Je veux à ce propos saluer l’utilité de votre rapport sur la situation des juges en Europe, mis à jour régulièrement. Ce rapport est le fruit de votre propre expérience et des sollicitations auxquelles vous être amenés à répondre dans le cadre de l’exercice du mandat que vous confie le Comité des Ministres. Je ne peux que vous encourager à poursuivre dans cette voie.

Mesdames et Messieurs les juges,

Je suis également heureux d’être parmi vous cet après-midi parce que vous allez conclure votre année de travail consacrée à l’évaluation des juges. Ce sujet est complexe et il était essentiel que les juges puissent eux-mêmes donner leur avis.

Parce que le juge ne produit pas des biens quantifiables, mais du lien social, il n’est pas possible de lui fixer des objectifs comme on le ferait dans des secteurs de l’industrie marchande. Parce que le juge est indépendant, il est primordial que l’objet de l’évaluation, tout comme les méthodes utilisées pour cette évaluation, ne remettent pas en cause ce principe fondamental de notre Etat de droit.

Mais parce que le système judiciaire est financé par le contribuable, parce que les politiques publiques de la justice se doivent de produire des résultats pour la société, on ne peut pas non plus en conclure que le juge peut se soustraire à tout contrôle de son activité.
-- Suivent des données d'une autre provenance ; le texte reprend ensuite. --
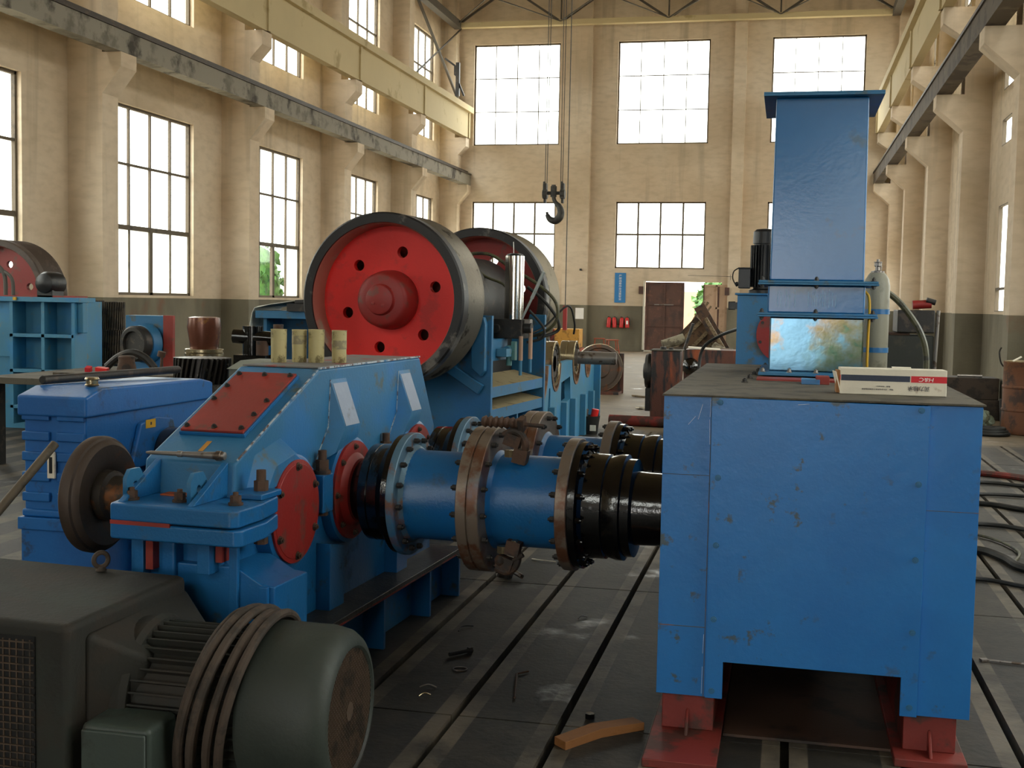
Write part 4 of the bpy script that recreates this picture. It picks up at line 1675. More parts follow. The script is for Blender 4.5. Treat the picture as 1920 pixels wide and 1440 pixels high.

C’est un équilibre délicat – j’en conviens – mais indispensable qu’il faut parvenir à établir. Je suis convaincu que vous y parviendrez en étant à la fois intransigeant quant au principe d’indépendance, et responsable quant aux légitimes attentes de la population et de ses représentants politiques.

Je ne doute pas que vos travaux permettront d’apporter une vision éclairée et utile à ce débat. Soyez convaincus que nous attendons avec beaucoup d’intérêt le texte que vous adopterez demain.

Je vous souhaite donc plein succès pour ces travaux et vous remercie pour votre attention.